Нетерпение мысли, или Исторический портрет радикальной русской интеллигенции - [109]
Е. И. Замятин уже в эмиграции вспоминал, что шок от непрерывной критической бомбардировки был так силен, что среди писателей вспыхнула «небывалая психическая эпидемия: эпидемия покаяний». Каялись публично, на страницах газет: Б. Пильняк готов был отречься от своей «криминальной» повести «Красное дерево»; В. Шкловский, главный теоретик формализма, бичевал формализм; А. Белый печатно клялся, что он «в сущности антропософический марксист» [570]. Новая книга стихов С. Городецкого повергла К. И. Чуковского в «уныние и бессонницу. Чем больше он присягает новому строю, – записывает Чуковский в дневнике 12 октября 1929 г., – тем дальше он от него, тем чужее ему.
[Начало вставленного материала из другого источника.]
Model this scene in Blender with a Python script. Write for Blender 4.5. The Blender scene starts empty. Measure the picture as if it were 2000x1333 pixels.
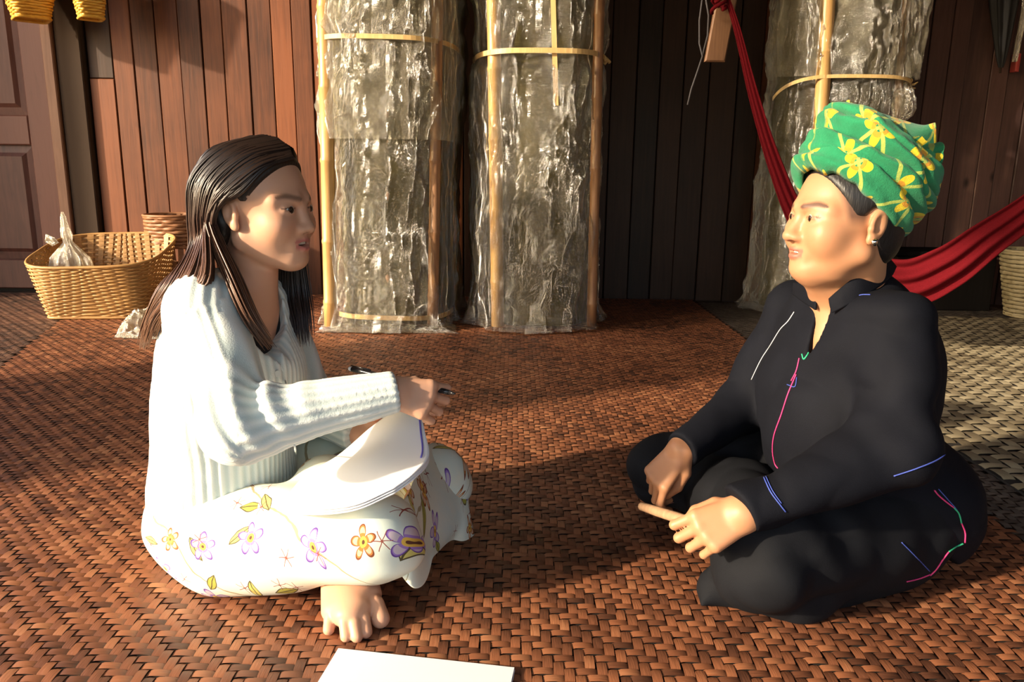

Он нигде, неприкаянный» [571].
И все это невиданное по силе давление сопровождалось фарисейскими речами о любви к интеллигенции, стали говорить, что наша интеллигенция – это «соль земли» русской. А за спиной этой лицемерной шумихи интеллигентов «одного за другим таскают в НКВД» [572].
Одним из тех, на кого советская пропаганда действовала не устрашающе, а лишь оскорбляла его человеческое достоинство, был престарелый академик И. П. Павлов.
19 декабря 1928 г. он пишет в Совнарком, что без подлинной, не запуганной интеллигенции культурную жизнь в стране не построить. Сейчас же русские интеллигенты «превратились в безмолвных зрителей и исполнителей. Они видят, как… неудачно перекраивается вся жизнь, как громоздятся ошибка на ошибке, но они должны молчать и делать только то, что приказано» [573].
В 1934 г. академик обращается к наркому здравоохранения Г. Н. Каминскому: «Многолетний террор и безудержное своеволие власти превращают нашу азиатскую натуру в позорно-рабскую. А много ли можно сделать хорошего с рабами? Пирамиды – да; но не общее истинное человеческое счастье» [574].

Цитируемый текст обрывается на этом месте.